A mais nova polêmica nos meios literários é o Prêmio Nobel de Literatura concedido ao compositor americano Bob Dylan. Para início de conversa, devo dizer que sou fã do laureado, mas definitivamente acho a premiação equivocada. Mesmo influenciado pelos grandes nomes da beat generation, Dylan é músico e não poeta.

O saudoso Fernando Brant dizia que poesia é poesia e letra de música é letra de música. Chico Buarque diz a mesma coisa. Para ele, a letra funciona muito bem junto com a melodia. No seu caso, na maioria das vezes, nascem juntas. Como escritor e compositor, concordo plenamente.

A poesia traz em si um ritmo que resulta dos versos e das rimas, enquanto a letra musical carece das notas e se mostra incompleta fora da pauta. Em outras palavras, como escrevi na composição “Um sonho de valsa” – parceria com Valter Braga gravada por Lígia Jacques (voz) e Tabajara Belo (violão) –, “a letra é a luva que agasalha a melodia”. A melodia funciona sem ela e o contrário raramente acontece.

Mas há controvérsias. O genial letrista e poeta Paulo César Pinheiro, por exemplo, me disse uma vez que se as letras do Chico não forem poesia, então fica difícil saber o que são. E há aqueles que lembram o fato de música e literatura terem tido a mesma origem, na antiguidade. Pães e opiniães!

 

Grande repercussão

 

Ao justificar a premiação de Bob Dylan, a secretária da Academia de Estocolmo, Sara Daniues, afirmou que o Nobel lhe foi concedido “por ele ter criado uma nova expressão poética dentro da grande tradição norte-americana da música”. Mas o prêmio não é de música e sim de literatura. Eis a questão!

Por esse critério, o Nobel poderia ter sido dado ao próprio Chico Buarque, que além de escritor foi desde sempre um dos maiores compositores do nosso tempo.

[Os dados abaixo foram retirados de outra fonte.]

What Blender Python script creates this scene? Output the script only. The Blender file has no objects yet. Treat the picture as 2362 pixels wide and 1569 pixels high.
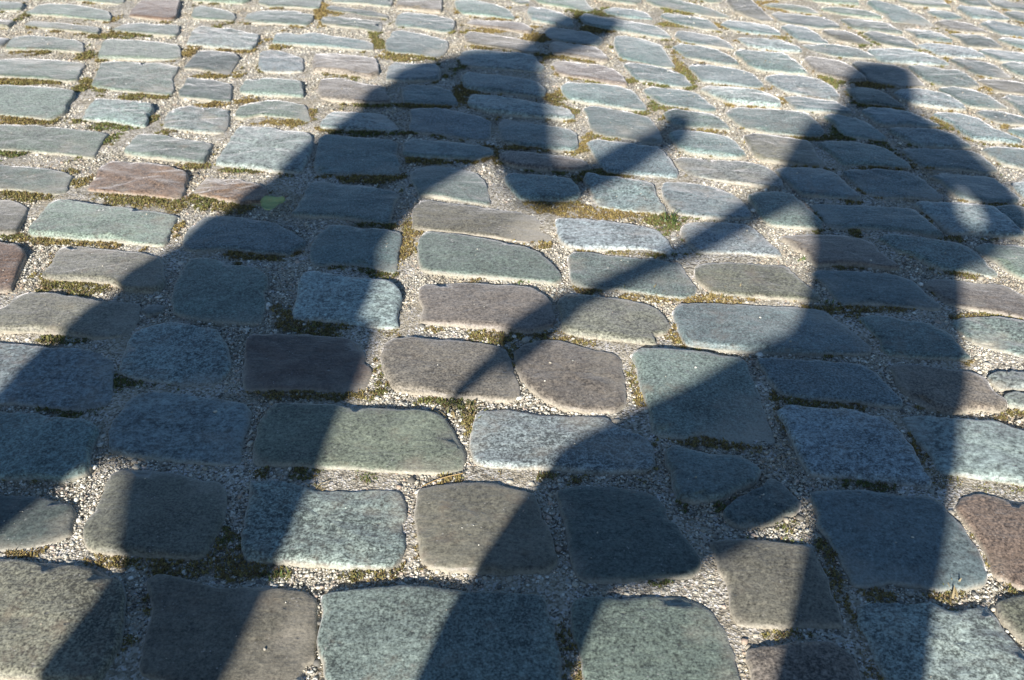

Mesmo não compondo em inglês, ele teve letras versadas, entre elas “Sabiá”, parceria com Tom Jobim gravada por Frank Sinatra.

Pela justificativa de Estocolmo, Jobim também poderia ter merecido o Nobel quando vivo e no auge da carreira. Mais que Bob Dylan, ele inovou a canção universal como um dos pais da Bossa Nova, movimento que influenciou cantores e compositores em todo o mundo, principalmente nos EUA.

Tom foi colocado no mesmo hall de Cole Porter e George Gershwin. Chegou a ser o segundo compositor estrangeiro mais tocado na América, atrás apenas dos Beatles. E mais: era um grande letrista em português e inglês. Sua antológica “Águas de março” foi considerada pelo crítico Leonard Feather uma das dez melhores canções de todos os tempos.

De duas uma: ou a Academia criou a polêmica para dar ao Nobel uma repercussão como há muito não si via ou quis dizer, nas entrelinhas, que a literatura mundial vai mal. A premiação é tão controversa que o próprio Dylan parece não estar nem aí para ela.

Por outro lado, se a intenção de Estocolmo era prestigiar um autor americano, nomes não faltariam. Basta lembrar o excepcional Cormac McCarthy, herdeiro da tradição romanesca de Mark Twain, Ernest Hemingway e William Faulkner.